━━━ RECORDS TO USE ━━━

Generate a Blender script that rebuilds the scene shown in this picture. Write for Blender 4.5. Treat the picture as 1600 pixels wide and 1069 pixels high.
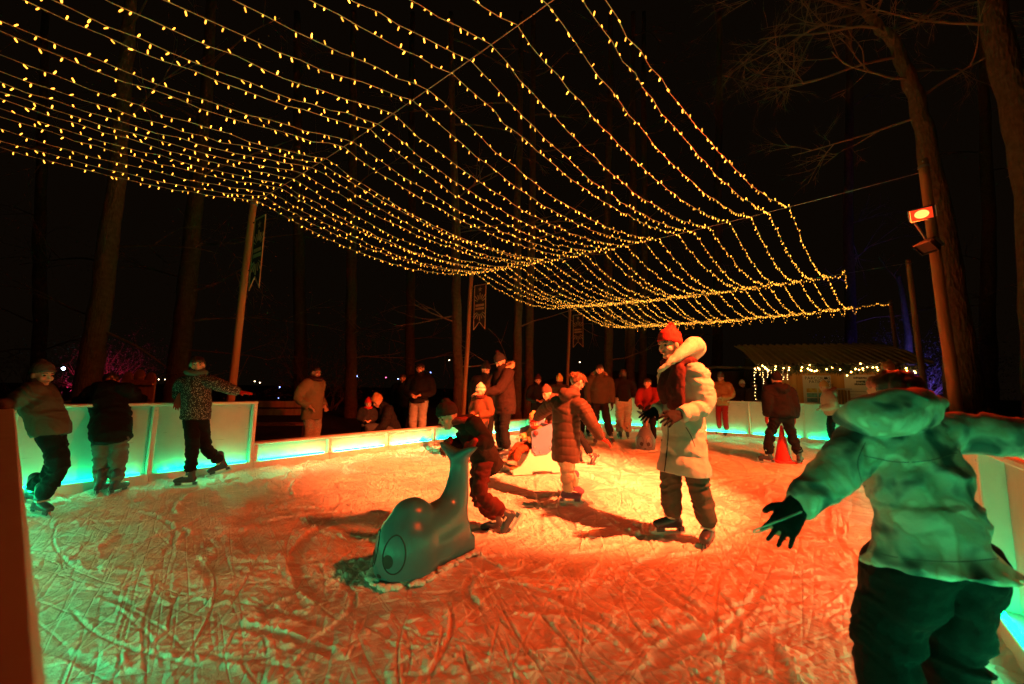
import bpy, bmesh, math, random
import numpy as np
from mathutils import Vector, Matrix

random.seed(7)
RNG = np.random.default_rng(7)
for o in list(bpy.data.objects):
    bpy.data.objects.remove(o)
SC = bpy.context.scene
COL = SC.collection

# ------------------------------------------------------------------ camera
FPX, CX, CY, HC = 622.2, 800.0, 534.5, 1.25          # focal length in photo pixels, centre, eye height
_p, _r = math.radians(6.47), math.radians(1.0)
FW = np.array([0, math.cos(_p), math.sin(_p)])
_u0 = np.array([0, -math.sin(_p), math.cos(_p)])
_r0 = np.array([1.0, 0, 0])
RI = _r0 * math.cos(_r) + _u0 * math.sin(_r)
UP = _u0 * math.cos(_r) - _r0 * math.sin(_r)
CAM = np.array([0, 0, HC])
cd = bpy.data.cameras.new('camera')
cam = bpy.data.objects.new('camera', cd)
COL.objects.link(cam)
cd.sensor_width = 36
cd.lens = FPX / 1600 * 36
cd.clip_start = 0.02
cd.clip_end = 600
cd.dof.use_dof = True
cd.dof.focus_distance = 5.0
cd.dof.aperture_fstop = 1.8
M = Matrix(((RI[0], UP[0], -FW[0], 0), (RI[1], UP[1], -FW[1], 0), (RI[2], UP[2], -FW[2], HC), (0, 0, 0, 1)))
cam.matrix_world = M
SC.camera = cam

# ------------------------------------------------------------------ night sky, floods, exposure
w = bpy.data.worlds.new('World')
SC.world = w
w.use_nodes = True
bg = w.node_tree.nodes['Background']
bg.inputs[0].default_value = (0.0030, 0.0017, 0.0008, 1)
bg.inputs[1].default_value = 1.0
SC.view_settings.view_transform = 'Standard'
SC.view_settings.look = 'None'
SC.view_settings.exposure = 0
SC.view_settings.gamma = 1
SC.cycles.use_denoising = True
SC.cycles.max_bounces = 6
SC.cycles.diffuse_bounces = 3
SC.cycles.glossy_bounces = 2
SC.cycles.transmission_bounces = 4
SC.cycles.sample_clamp_indirect = 8
FLOOD_MAIN = dict(pos=(3.05, 2.15, 4.2), aim=(0.7, 5.7, 0.0), power=1650, size=100, color=(1.0, 0.050, 0.003))
FLOOD_BEAM = dict(pos=(3.22, 1.98, 4.45), aim=(0.40, 5.7, 0.0), power=80000, size=48, color=(1.0, 0.130, 0.026))
FLOOD_POLE = dict(power=2600, size=98, color=(1.0, 0.085, 0.010))


def spot(name, pos, aim, power, size, color, blend=1.0, radius=0.12):
    ld = bpy.data.lights.new(name, 'SPOT')
    ld.energy = power
    ld.color = color
    ld.spot_size = math.radians(size)
    ld.spot_blend = blend
    ld.shadow_soft_size = radius
    o = bpy.data.objects.new(name, ld)
    COL.objects.link(o)
    o.location = pos
    o.rotation_euler = (Vector(aim) - Vector(pos)).to_track_quat('-Z', 'Y').to_euler()
    return o


# ------------------------------------------------------------------ geometry helpers
def ray(x, y):
    return FW * FPX + RI * (x - CX) - UP * (y - CY)


def G(x, y, z=0.0):
    d = ray(x, y)
    return CAM + d * ((z - HC) / d[2])


def J(x, y, dep):
    d = ray(x, y)
    return CAM + d * (dep / d[1])


def A(*a):
    return np.array(a, float)


def nrm(v):
    v = np.asarray(v, float)
    n = np.linalg.norm(v)
    return v / n if n > 1e-9 else v


U = A(0.625, 0.7806, 0)      # along the long side of the rink
V = A(-0.7806, 0.625, 0)     # along the short side
Z = A(0, 0, 1)


def R(a, b, z=0.0):          # rink coordinates to world
    return U * a + V * b + Z * z


def _hash(ix, iy, iz):
    h = (ix * 374761393 + iy * 668265263 + iz * 2147483647 + 1013) & 0xFFFFFFFF
    h = ((h ^ (h >> 13)) * 1274126177) & 0xFFFFFFFF
    h = (h ^ (h >> 16)) & 0xFFFF
    return h / 32767.5 - 1.0


def vnoise(Pn):
    Pn = np.asarray(Pn, float)
    i = np.floor(Pn).astype(np.int64)
    f = Pn - i
    f = f * f * (3 - 2 * f)
    r = 0
    for dx in (0, 1):
        for dy in (0, 1):
            for dz in (0, 1):
                wgt = (f[:, 0] if dx else 1 - f[:, 0]) * (f[:, 1] if dy else 1 - f[:, 1]) * (f[:, 2] if dz else 1 - f[:, 2])
                r = r + wgt * _hash(i[:, 0] + dx, i[:, 1] + dy, i[:, 2] + dz)
    return r


def fbm(Pn, oct=3):
    r, a = 0, 1.0
    Pn = np.asarray(Pn, float)
    for k in range(oct):
        r = r + a * vnoise(Pn * (2.03 ** k) + 17.3 * k)
        a *= 0.5
    return r


def join(parts):
    vs, fs, n = [], [], 0
    for v, f in parts:
        vs.append(np.asarray(v, float).reshape(-1, 3))
        fs += [tuple(i + n for i in q) for q in f]
        n += len(vs[-1])
    return (np.concatenate(vs) if vs else np.zeros((0, 3))), fs


def box(c, s, ax=None):
    """box centred at c with full sizes s along the axes ax (rows)"""
    ax = np.eye(3) if ax is None else np.asarray(ax)
    h = np.asarray(s, float) / 2
    v = [np.asarray(c, float) + ax[0] * h[0] * x + ax[1] * h[1] * y + ax[2] * h[2] * z
         for x in (-1, 1) for y in (-1, 1) for z in (-1, 1)]
    f = [(0, 1, 3, 2), (4, 6, 7, 5), (0, 4, 5, 1), (2, 3, 7, 6), (0, 2, 6, 4), (1, 5, 7, 3)]
    return np.array(v), f


def bbox(c, s, ax=None, b=0.006):
    """chamfered box: two crossed rings so that edges catch light"""
    ax = np.eye(3) if ax is None else np.asarray(ax)
    h = np.asarray(s, float) / 2
    b = min(b, h.min() * 0.6)
    bm = bmesh.new()
    v, f = box((0, 0, 0), s)
    bv = [bm.verts.new(q) for q in v]
    for q in f:
        bm.faces.new([bv[i] for i in q])
    bmesh.ops.bevel(bm, geom=bm.edges[:], offset=b, segments=1, affect='EDGES')
    bm.verts.ensure_lookup_table()
    vv = np.array([q.co[:] for q in bm.verts])
    bm.verts.index_update()
    ff = [tuple(x.index for x in q.verts) for q in bm.faces]
    bm.free()
    return np.asarray(c, float) + vv @ ax, ff


def catmull(P, sub):
    P = np.asarray(P, float)
    n = len(P)
    if n < 3 or sub < 2:
        return P
    out = []
    for i in range(n - 1):
        p0, p1, p2, p3 = P[max(i - 1, 0)], P[i], P[i + 1], P[min(i + 2, n - 1)]
        for k in range(sub):
            t = k / sub
            out.append(0.5 * ((2 * p1) + (p2 - p0) * t + (2 * p0 - 5 * p1 + 4 * p2 - p3) * t * t + (3 * p1 - p0 - 3 * p2 + p3) * t ** 3))
    out.append(P[-1])
    return np.array(out)


def loft(nodes, e1=None, seg=14, sub=3, cap0=True, cap1=True):
    """nodes: (point, rx[, ry]); rounded or flat ends"""
    D = np.array([list(n[0]) + [n[1], n[2] if len(n) > 2 else n[1]] for n in nodes], float)
    D = catmull(D, sub)
    P, rx, ry = D[:, :3], np.maximum(D[:, 3], 1e-4), np.maximum(D[:, 4], 1e-4)
    T = np.gradient(P, axis=0)
    T /= np.linalg.norm(T, axis=1)[:, None] + 1e-12
    if e1 is None:
        e1 = A(1, 0, 0) if abs(T[0][0]) < 0.8 else A(0, 1, 0)
    e = np.asarray(e1, float)
    th = np.linspace(0, 2 * math.pi, seg, endpoint=False)
    rings = []
    def ring(p, t, a, b, e):
        e2 = np.cross(t, e)
        return p + np.outer(np.cos(th) * a, e) + np.outer(np.sin(th) * b, e2)
    frames = []
    for i in range(len(P)):
        e = e - T[i] * (e @ T[i])
        e = nrm(e)
        frames.append(e)
    if cap0:
        r = min(rx[0], ry[0])
        for k in (0.98, 0.8, 0.45):
            c = math.sqrt(max(0, 1 - k * k))
            rings.append(ring(P[0] - T[0] * r * k, T[0], rx[0] * max(c, .15), ry[0] * max(c, .15), frames[0]))
    for i in range(len(P)):
        rings.append(ring(P[i], T[i], rx[i], ry[i], frames[i]))
    if cap1:
        r = min(rx[-1], ry[-1])
        for k in (0.45, 0.8, 0.98):
            c = math.sqrt(max(0, 1 - k * k))
            rings.append(ring(P[-1] + T[-1] * r * k, T[-1], rx[-1] * max(c, .15), ry[-1] * max(c, .15), frames[-1]))
    v = np.concatenate(rings)
    f = []
    for i in range(len(rings) - 1):
        for k in range(seg):
            a, b = i * seg + k, i * seg + (k + 1) % seg
            f.append((a, b, b + seg, a + seg))
    n = len(rings)
    f.append(tuple(range(seg - 1, -1, -1)))
    f.append(tuple((n - 1) * seg + k for k in range(seg)))
    return v, f


def ellipsoid(c, r, ax=None, nu=14, nv=9):
    ax = np.eye(3) if ax is None else np.asarray(ax)
    v = []
    for i in range(1, nv):
        a = math.pi * i / nv
        for k in range(nu):
            b = 2 * math.pi * k / nu
            v.append((math.sin(a) * math.cos(b), math.sin(a) * math.sin(b), math.cos(a)))
    v += [(0, 0, 1), (0, 0, -1)]
    v = np.asarray(v) * np.asarray(r)
    f = []
    for i in range(nv - 2):
        for k in range(nu):
            a, b = i * nu + k, i * nu + (k + 1) % nu
            f.append((a, a + nu, b + nu, b))
    t = (nv - 1) * nu
    for k in range(nu):
        f.append((t, k, (k + 1) % nu))
        f.append((t + 1, (nv - 2) * nu + (k + 1) % nu, (nv - 2) * nu + k))
    return np.asarray(c, float) + v @ ax, f


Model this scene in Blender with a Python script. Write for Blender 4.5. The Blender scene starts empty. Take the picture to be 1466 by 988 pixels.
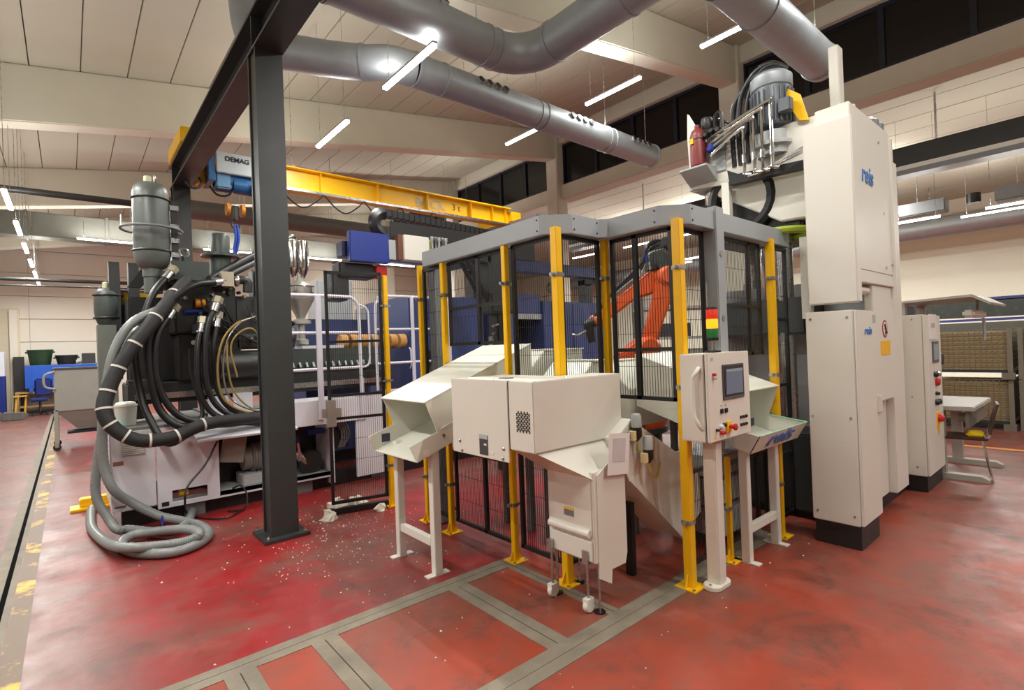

━━━

### TO BE DONE
Pictures excluded, repeat the records exactly from their opening line through the line containing "SC.camera = cam".

### SOLUTION TO THE EXERCISE
Generate a Blender script that rebuilds the scene shown in this picture. Write for Blender 4.5. Treat the picture as 1600 pixels wide and 1069 pixels high.
import bpy, bmesh, math, random
import numpy as np
from mathutils import Vector, Matrix

random.seed(7)
RNG = np.random.default_rng(7)
for o in list(bpy.data.objects):
    bpy.data.objects.remove(o)
SC = bpy.context.scene
COL = SC.collection

# ------------------------------------------------------------------ camera
FPX, CX, CY, HC = 622.2, 800.0, 534.5, 1.25          # focal length in photo pixels, centre, eye height
_p, _r = math.radians(6.47), math.radians(1.0)
FW = np.array([0, math.cos(_p), math.sin(_p)])
_u0 = np.array([0, -math.sin(_p), math.cos(_p)])
_r0 = np.array([1.0, 0, 0])
RI = _r0 * math.cos(_r) + _u0 * math.sin(_r)
UP = _u0 * math.cos(_r) - _r0 * math.sin(_r)
CAM = np.array([0, 0, HC])
cd = bpy.data.cameras.new('camera')
cam = bpy.data.objects.new('camera', cd)
COL.objects.link(cam)
cd.sensor_width = 36
cd.lens = FPX / 1600 * 36
cd.clip_start = 0.02
cd.clip_end = 600
cd.dof.use_dof = True
cd.dof.focus_distance = 5.0
cd.dof.aperture_fstop = 1.8
M = Matrix(((RI[0], UP[0], -FW[0], 0), (RI[1], UP[1], -FW[1], 0), (RI[2], UP[2], -FW[2], HC), (0, 0, 0, 1)))
cam.matrix_world = M
SC.camera = cam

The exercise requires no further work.